## WORK TO COMPLETE
Repeat exactly the lines running from the line that contains "Keep writing the" to the line that contains "12), 'alloy', t)"; include both ends and add nothing.

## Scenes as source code
──────────

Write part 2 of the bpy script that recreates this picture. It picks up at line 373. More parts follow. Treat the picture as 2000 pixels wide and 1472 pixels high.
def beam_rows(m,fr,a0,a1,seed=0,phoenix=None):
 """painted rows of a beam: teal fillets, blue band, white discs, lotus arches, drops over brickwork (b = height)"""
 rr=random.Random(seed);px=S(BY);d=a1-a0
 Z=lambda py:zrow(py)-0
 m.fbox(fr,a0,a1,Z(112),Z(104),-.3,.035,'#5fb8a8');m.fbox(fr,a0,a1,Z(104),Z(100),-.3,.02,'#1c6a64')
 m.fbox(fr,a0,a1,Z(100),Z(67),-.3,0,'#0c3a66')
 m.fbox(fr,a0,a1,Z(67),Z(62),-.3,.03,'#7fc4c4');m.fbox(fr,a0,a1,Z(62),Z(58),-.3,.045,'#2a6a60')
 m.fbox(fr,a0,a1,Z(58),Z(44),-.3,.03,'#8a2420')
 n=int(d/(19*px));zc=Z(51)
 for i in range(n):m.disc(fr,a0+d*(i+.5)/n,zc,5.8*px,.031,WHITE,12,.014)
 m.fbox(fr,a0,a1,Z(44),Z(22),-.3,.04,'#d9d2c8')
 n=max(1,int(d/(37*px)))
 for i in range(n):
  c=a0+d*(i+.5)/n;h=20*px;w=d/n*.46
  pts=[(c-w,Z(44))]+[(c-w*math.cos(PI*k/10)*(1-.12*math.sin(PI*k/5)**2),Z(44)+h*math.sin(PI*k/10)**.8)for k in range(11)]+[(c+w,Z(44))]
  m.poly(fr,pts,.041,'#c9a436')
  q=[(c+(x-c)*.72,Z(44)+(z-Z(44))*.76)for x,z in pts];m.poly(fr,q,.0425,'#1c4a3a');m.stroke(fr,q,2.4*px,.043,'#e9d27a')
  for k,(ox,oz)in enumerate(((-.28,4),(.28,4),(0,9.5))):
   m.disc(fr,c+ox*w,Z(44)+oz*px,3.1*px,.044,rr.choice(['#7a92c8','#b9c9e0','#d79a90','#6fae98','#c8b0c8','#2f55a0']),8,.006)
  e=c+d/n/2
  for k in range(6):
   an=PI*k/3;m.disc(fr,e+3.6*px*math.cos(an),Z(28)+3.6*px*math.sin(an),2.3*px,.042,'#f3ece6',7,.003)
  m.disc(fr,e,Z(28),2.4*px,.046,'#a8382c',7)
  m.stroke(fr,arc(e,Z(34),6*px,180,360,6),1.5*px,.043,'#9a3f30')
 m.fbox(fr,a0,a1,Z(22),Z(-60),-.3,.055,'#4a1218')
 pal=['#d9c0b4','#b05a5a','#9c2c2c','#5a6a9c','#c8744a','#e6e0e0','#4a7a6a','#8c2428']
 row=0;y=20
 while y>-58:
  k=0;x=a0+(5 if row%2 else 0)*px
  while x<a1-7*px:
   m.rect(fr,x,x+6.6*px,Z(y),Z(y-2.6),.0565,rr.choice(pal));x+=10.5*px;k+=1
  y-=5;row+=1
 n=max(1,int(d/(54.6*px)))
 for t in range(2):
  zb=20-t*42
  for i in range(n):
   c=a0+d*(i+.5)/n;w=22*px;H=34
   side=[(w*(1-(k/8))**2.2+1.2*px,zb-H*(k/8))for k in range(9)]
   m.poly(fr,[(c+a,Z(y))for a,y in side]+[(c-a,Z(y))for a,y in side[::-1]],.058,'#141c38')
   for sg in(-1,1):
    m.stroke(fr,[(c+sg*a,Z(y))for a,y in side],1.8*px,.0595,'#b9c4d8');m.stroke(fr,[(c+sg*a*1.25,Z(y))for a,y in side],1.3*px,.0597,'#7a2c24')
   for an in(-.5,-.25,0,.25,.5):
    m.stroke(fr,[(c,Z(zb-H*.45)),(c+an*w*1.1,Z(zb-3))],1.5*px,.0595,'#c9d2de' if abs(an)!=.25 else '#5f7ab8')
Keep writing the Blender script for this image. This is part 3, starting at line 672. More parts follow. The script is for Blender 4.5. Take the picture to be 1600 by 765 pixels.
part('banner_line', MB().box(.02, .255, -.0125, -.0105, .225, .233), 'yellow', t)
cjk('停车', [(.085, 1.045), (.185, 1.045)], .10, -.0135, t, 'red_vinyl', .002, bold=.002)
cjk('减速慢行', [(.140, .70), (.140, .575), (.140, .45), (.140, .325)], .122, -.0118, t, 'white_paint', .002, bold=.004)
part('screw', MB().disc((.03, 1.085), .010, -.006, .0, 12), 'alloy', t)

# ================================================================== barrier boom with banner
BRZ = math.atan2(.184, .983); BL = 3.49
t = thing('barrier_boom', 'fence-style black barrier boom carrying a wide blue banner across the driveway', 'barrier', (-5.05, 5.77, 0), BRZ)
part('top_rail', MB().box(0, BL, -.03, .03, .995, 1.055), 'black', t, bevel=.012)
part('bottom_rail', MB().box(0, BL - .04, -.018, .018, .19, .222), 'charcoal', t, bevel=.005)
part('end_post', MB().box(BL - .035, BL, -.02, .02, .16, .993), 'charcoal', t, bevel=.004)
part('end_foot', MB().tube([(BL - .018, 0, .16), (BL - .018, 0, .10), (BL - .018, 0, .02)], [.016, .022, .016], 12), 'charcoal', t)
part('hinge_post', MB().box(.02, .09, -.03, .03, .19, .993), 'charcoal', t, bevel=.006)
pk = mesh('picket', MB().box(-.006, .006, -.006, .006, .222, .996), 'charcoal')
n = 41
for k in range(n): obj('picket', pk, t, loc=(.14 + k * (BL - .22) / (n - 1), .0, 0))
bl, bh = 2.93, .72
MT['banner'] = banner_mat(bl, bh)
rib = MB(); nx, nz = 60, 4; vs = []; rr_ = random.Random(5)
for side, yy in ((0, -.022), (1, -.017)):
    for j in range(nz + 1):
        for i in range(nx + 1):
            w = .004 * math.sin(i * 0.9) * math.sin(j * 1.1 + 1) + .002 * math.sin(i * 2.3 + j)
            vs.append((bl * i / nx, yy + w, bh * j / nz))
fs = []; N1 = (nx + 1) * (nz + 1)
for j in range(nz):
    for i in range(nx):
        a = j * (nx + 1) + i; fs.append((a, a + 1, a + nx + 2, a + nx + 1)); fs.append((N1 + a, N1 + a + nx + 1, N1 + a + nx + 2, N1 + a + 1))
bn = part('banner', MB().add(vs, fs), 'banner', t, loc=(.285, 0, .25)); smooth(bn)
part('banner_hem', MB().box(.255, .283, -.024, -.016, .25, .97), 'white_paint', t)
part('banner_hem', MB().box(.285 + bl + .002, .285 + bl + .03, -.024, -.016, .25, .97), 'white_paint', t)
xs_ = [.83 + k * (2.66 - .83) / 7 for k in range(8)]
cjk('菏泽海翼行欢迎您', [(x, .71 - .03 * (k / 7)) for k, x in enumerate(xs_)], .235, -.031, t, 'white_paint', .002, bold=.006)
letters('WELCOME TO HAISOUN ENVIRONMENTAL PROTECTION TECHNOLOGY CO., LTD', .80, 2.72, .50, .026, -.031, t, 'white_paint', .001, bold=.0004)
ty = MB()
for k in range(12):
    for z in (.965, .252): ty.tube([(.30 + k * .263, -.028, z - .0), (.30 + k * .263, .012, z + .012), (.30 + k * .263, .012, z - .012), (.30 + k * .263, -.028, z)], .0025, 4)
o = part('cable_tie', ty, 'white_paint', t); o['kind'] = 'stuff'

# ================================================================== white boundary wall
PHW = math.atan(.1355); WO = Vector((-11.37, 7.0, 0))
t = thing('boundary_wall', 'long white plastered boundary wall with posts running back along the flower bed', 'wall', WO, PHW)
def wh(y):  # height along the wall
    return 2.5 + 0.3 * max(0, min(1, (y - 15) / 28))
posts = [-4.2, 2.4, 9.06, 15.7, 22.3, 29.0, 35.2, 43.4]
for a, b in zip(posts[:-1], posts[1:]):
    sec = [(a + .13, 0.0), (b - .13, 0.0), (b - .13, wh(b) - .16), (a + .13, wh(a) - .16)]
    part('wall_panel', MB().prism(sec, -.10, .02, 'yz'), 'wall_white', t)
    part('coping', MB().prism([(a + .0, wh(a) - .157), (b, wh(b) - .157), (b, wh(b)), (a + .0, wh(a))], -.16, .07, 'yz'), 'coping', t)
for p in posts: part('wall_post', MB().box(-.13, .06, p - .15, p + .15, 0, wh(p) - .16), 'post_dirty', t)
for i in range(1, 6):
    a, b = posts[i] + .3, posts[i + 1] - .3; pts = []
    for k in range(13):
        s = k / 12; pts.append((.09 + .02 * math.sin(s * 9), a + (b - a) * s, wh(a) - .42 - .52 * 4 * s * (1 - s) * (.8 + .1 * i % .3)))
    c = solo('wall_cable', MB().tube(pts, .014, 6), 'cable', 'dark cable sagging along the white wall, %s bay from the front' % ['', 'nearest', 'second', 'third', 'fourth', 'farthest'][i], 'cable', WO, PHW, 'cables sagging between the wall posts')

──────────

## THE COMPLETED TASK
Keep writing the Blender script for this image. This is part 3, starting at line 672. More parts follow. The script is for Blender 4.5. Take the picture to be 1600 by 765 pixels.
part('banner_line', MB().box(.02, .255, -.0125, -.0105, .225, .233), 'yellow', t)
cjk('停车', [(.085, 1.045), (.185, 1.045)], .10, -.0135, t, 'red_vinyl', .002, bold=.002)
cjk('减速慢行', [(.140, .70), (.140, .575), (.140, .45), (.140, .325)], .122, -.0118, t, 'white_paint', .002, bold=.004)
part('screw', MB().disc((.03, 1.085), .010, -.006, .0, 12), 'alloy', t)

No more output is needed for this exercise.